'Magic Mike XXL' relentlessly targets its audience

The follow-up to the 2012 hit is a lot better than it has a right to be, given the attempt to cash in the surprise success of the first film.

'Magic Mike XXL' stars Channing Tatum (r.) and Matt Bomer (l.).

Claudette Barius/Warner Bros. Pictures/AP

July 1, 2015

“Magic Mike XXL” targets its audience as relentlessly as a personal trainer targets abs. This sequel to “Magic Mike” mostly dispenses with plot in order to serve up what it does best: showcase male stripper gyrations. Those gyrations more closely resemble highly suggestive calisthenics, but, judging from the flurry of bills flung wantonly at the dancers by giddy ladies, ballet moves were not a requirement.

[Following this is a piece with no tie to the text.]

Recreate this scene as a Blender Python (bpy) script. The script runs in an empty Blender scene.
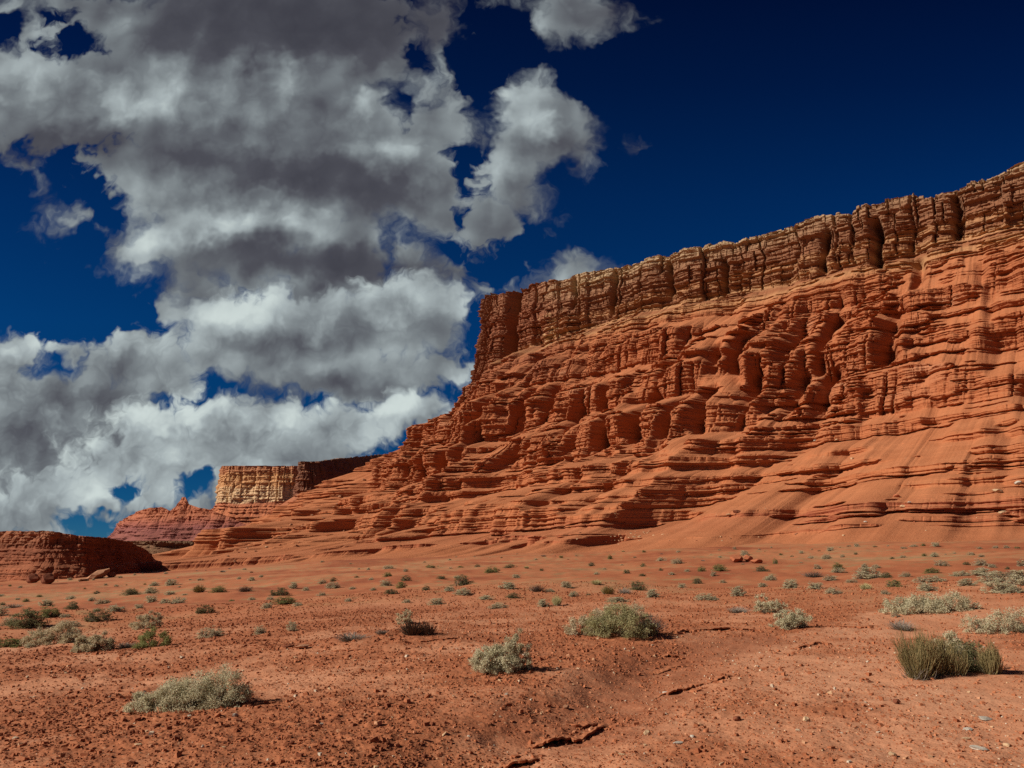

Given the arrant attempt to cash in on the surprise success of the first film (minus here the presence of Matthew McConaughey), “Magic Mike XXL” is a lot better than it has a right to be. Channing Tatum, who is now, after this and “Foxcatcher,” officially a good actor, is back as Mike, who joins up with his old buddies – Richie (Joe Manganiello), Ken (Matt Bomer), Tarzan (Kevin Nash), Tito (Adam Rodriguez), and Tobias (Gabriel Iglesias) – on a road trip from central Florida to Myrtle Beach, S.C., for an annual male stripper convention. The buddy-buddy badinage is raucous and raw but always good-natured, and that describes the film as well.

The excursions into heavy-duty dalliance are more funny than titillating, including a sequence set in a Victorian mansion presided over by an imperious hostess (Jada Pinkett Smith), and another set in the spacious homestead of a Southern belle (Andie MacDowell) celebrating her divorce with a bevy of other belles. And then, of course, there is the grand finale in Myrtle Beach, an almost otherworldly fantasia of flexing. What saves it all from being sordid is the open desire of the director, Gregory Jacobs, and his writer, Reid Carolin, to make sure the women in the film, not the male dancers, are ultimately the ones who are celebrated. Grade: B (Rated R for strong sexual content, pervasive language, some nudity and drug use.)